Major achievement: More access, better facilities

Policymakers' commitment and community engagement have resulted in the rapid construction of pre-primary schools in Oromia, making early childhood education more accessible to children. In 2021, 3,700 standalone pre-primary schools were built, each with 2 to 4 classrooms, separate latrines for boys and girls, and access to water. Between June and November 2022, an additional 6,700 pre-primary schools were constructed under the program. This has led to a 7.4% increase in the pre-primary education gross enrollment rate. with a significant increase in the approach for children aged four to six, from 10.4% to 32.9% within the span of a year. This success would not have been possible without the active participation of the community, which provided material, financial, and professional support for the construction and furnishing of the classrooms.

Addressing challenges through innovation

Due to the scarcity of Early Childhood Care and Education (ECCE) trained teachers, staffing of the newly constructed 9,000 pre-primary schools posed a significant challenge. However, the region devised an innovative solution - they selected female primary education teaching diploma holders who had passed the Certificate of Competency (COC) examination but were unemployed. They were provided with six weeks of ECCE training and then deployed. In the first round, 3,000 female teachers were trained and deployed in schools. Furthermore, 7,000 teachers (6,000 female and 1,000 male) enrolled in 6 colleges with 2 rounds and were deployed to accommodate the newly constructed pre-primary schools.

“Overall, we become successful in staffing all the newly constructed pre-primary schools and the experience from the GEQIP-E program, on training teachers for O-Class, was a baseline for all this strategic planning and achievement,” said Befekadu Sirneessaa, Oromia Regional Education Bureau Teachers Development Program expert.

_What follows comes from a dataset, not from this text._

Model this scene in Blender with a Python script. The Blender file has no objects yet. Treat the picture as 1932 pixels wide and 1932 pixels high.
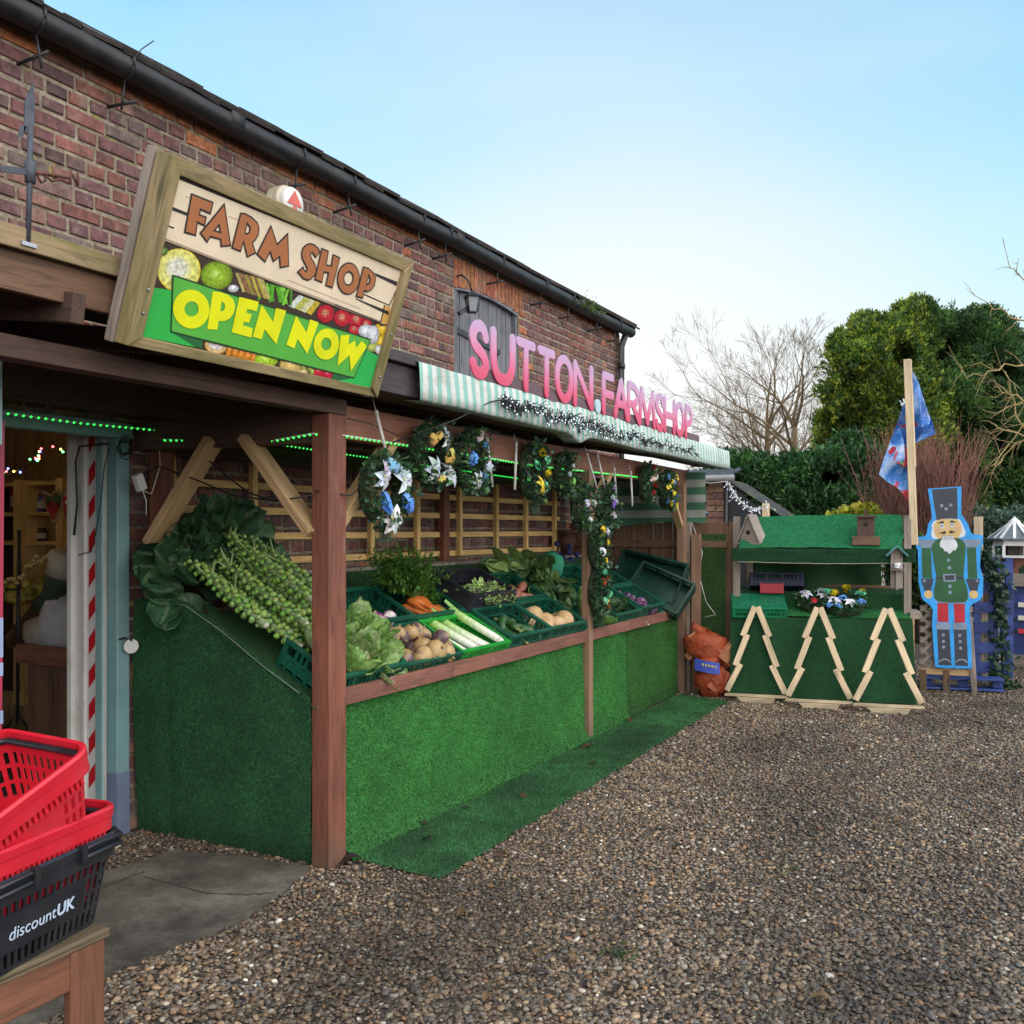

The lessons from the Oromia region in improving access can serve as a valuable model for other regions aiming to achieve impressive results and can hopefully be adapted and replicated for success. Oromia's success lies in the synergy between policymakers' commitment and community engagement, which led to the accelerated construction of pre-primary schools and increased access to pre-primary education. Their innovative approach of training primary education diploma holders can be easily replicated in other regions that are facing a shortage of trained pre-primary teachers. By adapting these strategies, other regions can potentially replicate Oromia's achievements in early childhood education.